#### Data provided ####

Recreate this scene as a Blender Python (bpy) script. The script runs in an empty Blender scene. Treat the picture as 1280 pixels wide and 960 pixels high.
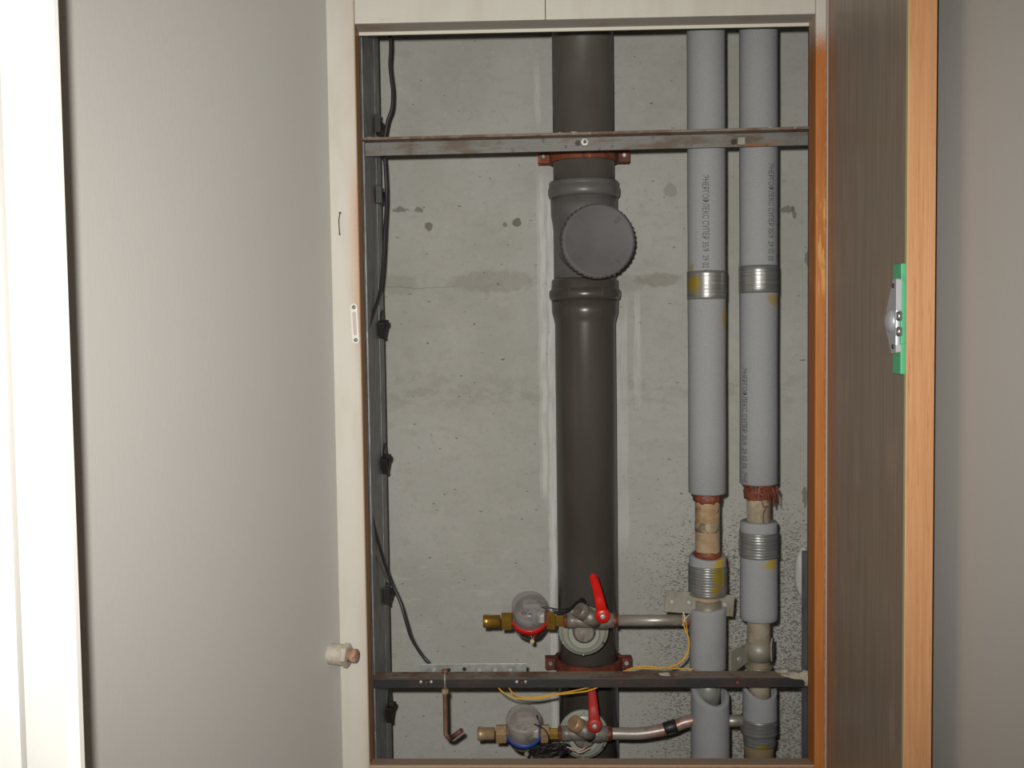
import bpy, bmesh, math, random
from mathutils import Vector, Matrix, Quaternion
import mathutils.noise as mnoise
random.seed(4)
PI = math.pi
S = bpy.context.scene
COL = S.collection

# ------------------------------------------------------------------ camera
F_PX = 1250.0
CAM_Z = 1.30
ROT = (Matrix.Rotation(math.radians(1.6), 4, 'Z') @ Matrix.Rotation(math.radians(90 - 2.9), 4, 'X')
       @ Matrix.Rotation(math.radians(-0.75), 4, 'Z'))
cam_d = bpy.data.cameras.new('camera')
cam_d.sensor_width = 36.0
cam_d.lens = 36.0 * F_PX / 1280.0
cam_d.clip_start = 0.01
cam = bpy.data.objects.new('camera', cam_d)
cam.matrix_world = Matrix.Translation((0, 0, CAM_Z)) @ ROT
COL.objects.link(cam)
S.camera = cam

# ------------------------------------------------------------------ world, flash, exposure
w = bpy.data.worlds.new('world'); S.world = w
w.use_nodes = True
w.node_tree.nodes['Background'].inputs[0].default_value = (1.0, 0.93, 0.84, 1)
w.node_tree.nodes['Background'].inputs[1].default_value = 0.10
fl = bpy.data.lights.new('camera_flash', 'SPOT')
fl.energy = 78.0
fl.spot_size = math.radians(96)
fl.spot_blend = 1.0
fl.color = (1.0, 0.985, 0.955)
fl.shadow_soft_size = 0.012
flo = bpy.data.objects.new('camera_flash', fl)
flo.location = (ROT @ Vector((-0.032, 0.044, 0.0))) + Vector((0, 0, CAM_Z))
flo.rotation_euler = (Matrix.Rotation(math.radians(3), 4, 'Z') @ ROT).to_euler()
COL.objects.link(flo)
S.view_settings.view_transform = 'Standard'
S.view_settings.look = 'None'
S.view_settings.exposure = 0.0
S.view_settings.gamma = 1.0
S.view_settings.use_curve_mapping = False

# ------------------------------------------------------------------ helpers
def at(px, py, Y):
    """the point of the depth plane y = Y seen at a photograph pixel"""
    d = ROT.to_3x3() @ Vector(((px - 640) / F_PX, (480 - py) / F_PX, -1.0))
    t = Y / d.y
    return Vector((d.x * t, Y, CAM_Z + d.z * t))
def X(px, Y, py=480): return at(px, py, Y).x
def Z(py, Y, px=730): return at(px, py, Y).z

def lin(c):
    return tuple(((v / 255) / 12.92 if v / 255 <= 0.04045 else ((v / 255 + 0.055) / 1.055) ** 2.4) for v in c) + (1,)

class NT:
    def __init__(s, m):
        s.t = m.node_tree; s.n = s.t.nodes; s.l = s.t.links
    def new(s, typ, **k):
        n = s.n.new(typ)
        for a, v in k.items(): setattr(n, a, v)
        return n
    def put(s, sock, v):
        if hasattr(v, 'is_output') or isinstance(v, bpy.types.NodeSocket): s.l.new(v, sock)
        elif v is not None: sock.default_value = v
    def math(s, op, a, b=None, c=None, clamp=False):
        n = s.new('ShaderNodeMath', operation=op, use_clamp=clamp)
        s.put(n.inputs[0], a)
        if b is not None: s.put(n.inputs[1], b)
        if c is not None: s.put(n.inputs[2], c)
        return n.outputs[0]
    def vmul(s, v, k):
        n = s.new('ShaderNodeVectorMath', operation='MULTIPLY')
        s.put(n.inputs[0], v); n.inputs[1].default_value = k
        return n.outputs[0]
    def noise(s, v, scale, detail=4, rough=0.55, dist=0):
        n = s.new('ShaderNodeTexNoise')
        s.put(n.inputs['Vector'], v); n.inputs['Scale'].default_value = scale
        n.inputs['Detail'].default_value = detail; n.inputs['Roughness'].default_value = rough
        n.inputs['Distortion'].default_value = dist
        return n.outputs['Fac']
    def step(s, v, lo, hi, a=0.0, b=1.0):
        n = s.new('ShaderNodeMapRange', interpolation_type='SMOOTHSTEP')
        s.put(n.inputs[0], v); n.inputs[1].default_value = lo; n.inputs[2].default_value = hi
        n.inputs[3].default_value = a; n.inputs[4].default_value = b
        return n.outputs[0]
    def mix(s, f, a, b):
        n = s.new('ShaderNodeMix', data_type='RGBA')
        s.put(n.inputs[0], f); s.put(n.inputs[6], a); s.put(n.inputs[7], b)
        return n.outputs[2]
    def xyz(s, v):
        n = s.new('ShaderNodeSeparateXYZ'); s.put(n.inputs[0], v)
        return n.outputs
    def bump(s, h, strength, dist=0.001):
        n = s.new('ShaderNodeBump'); s.put(n.inputs['Height'], h)
        n.inputs['Strength'].default_value = strength; n.inputs['Distance'].default_value = dist
        return n.outputs[0]

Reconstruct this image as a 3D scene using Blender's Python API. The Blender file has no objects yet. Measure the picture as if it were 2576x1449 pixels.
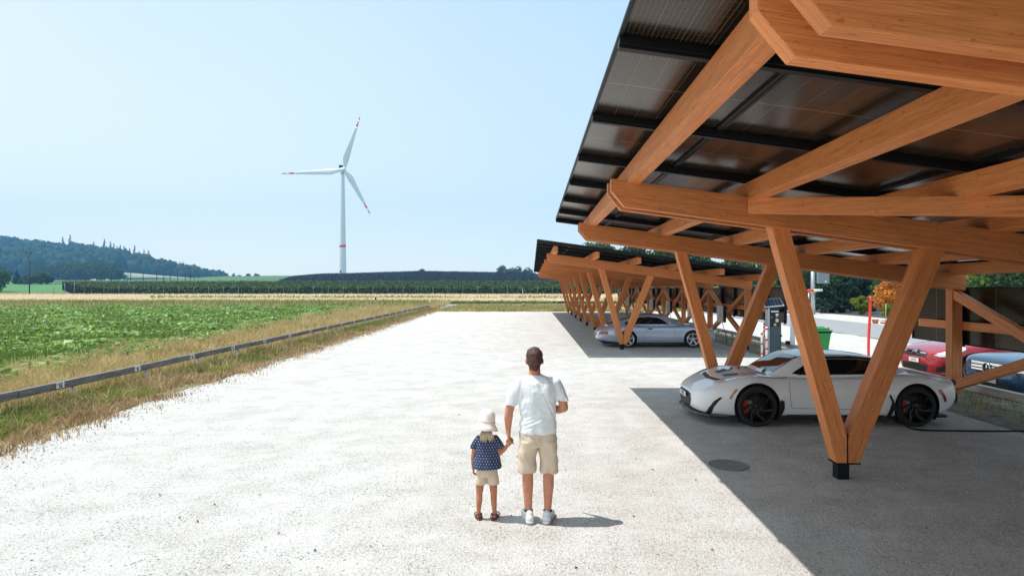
import bpy, bmesh, math, random
import numpy as np
from mathutils import Vector, Matrix, noise
from mathutils.bvhtree import BVHTree
random.seed(7); rng = np.random.default_rng(7)
S = bpy.context.scene; COL = S.collection
R = math.radians; PI = math.pi

# ------------------------------------------------------------------ camera, sky, sun, exposure
FPX, VX, VY, H = 1600.0, 1338.0, 725.0, 2.25      # photo 2576x1449 pixels: focal length, vanishing point, eye height
cam = bpy.data.cameras.new("camera"); camo = bpy.data.objects.new("camera", cam); COL.objects.link(camo)
camo.location = (0, 0, H); camo.rotation_euler = (R(90), 0, 0)
cam.sensor_width = 36; cam.lens = FPX / 2576 * 36; cam.shift_x = -(VX - 1288) / 2576; cam.shift_y = 0
cam.clip_start = 0.05; cam.clip_end = 6000
S.camera = camo
SUN = Vector((-0.44, 0.012, 1.0)).normalized()
el = math.asin(SUN.z)
w = bpy.data.worlds.new("World"); S.world = w; w.use_nodes = True
nt = w.node_tree; nt.nodes.clear()
sky = nt.nodes.new("ShaderNodeTexSky"); sky.sky_type = 'NISHITA'; sky.sun_disc = False
sky.sun_elevation = el; sky.sun_rotation = R(-90); sky.altitude = 400; sky.air_density = 1.0; sky.dust_density = 0.9; sky.ozone_density = 2.6
bg = nt.nodes.new("ShaderNodeBackground"); bg.inputs[1].default_value = 0.138
out = nt.nodes.new("ShaderNodeOutputWorld")
hz = nt.nodes.new("ShaderNodeMix"); hz.data_type = 'RGBA'; hz.inputs[0].default_value = .74;    # thin bright summer haze over the clear sky, thicker low down and towards the sun
tcw = nt.nodes.new("ShaderNodeTexCoord"); spw_ = nt.nodes.new("ShaderNodeSeparateXYZ"); nt.links.new(tcw.outputs['Generated'], spw_.inputs[0])
gx = nt.nodes.new("ShaderNodeMapRange"); gx.inputs[1].default_value = .45; gx.inputs[2].default_value = -.75; nt.links.new(spw_.outputs[0], gx.inputs[0])
gz = nt.nodes.new("ShaderNodeMapRange"); gz.inputs[1].default_value = .42; gz.inputs[2].default_value = -.02; nt.links.new(spw_.outputs[2], gz.inputs[0])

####

**Task goal:** Keep the images out of the copy. Repeat word for word only the lines from the one containing "Reconstruct this image" through the one containing "R = math.radians; PI = math.pi", both ends included.

**Task response:**
Reconstruct this image as a 3D scene using Blender's Python API. The Blender file has no objects yet. Measure the picture as if it were 2576x1449 pixels.
import bpy, bmesh, math, random
import numpy as np
from mathutils import Vector, Matrix, noise
from mathutils.bvhtree import BVHTree
random.seed(7); rng = np.random.default_rng(7)
S = bpy.context.scene; COL = S.collection
R = math.radians; PI = math.pi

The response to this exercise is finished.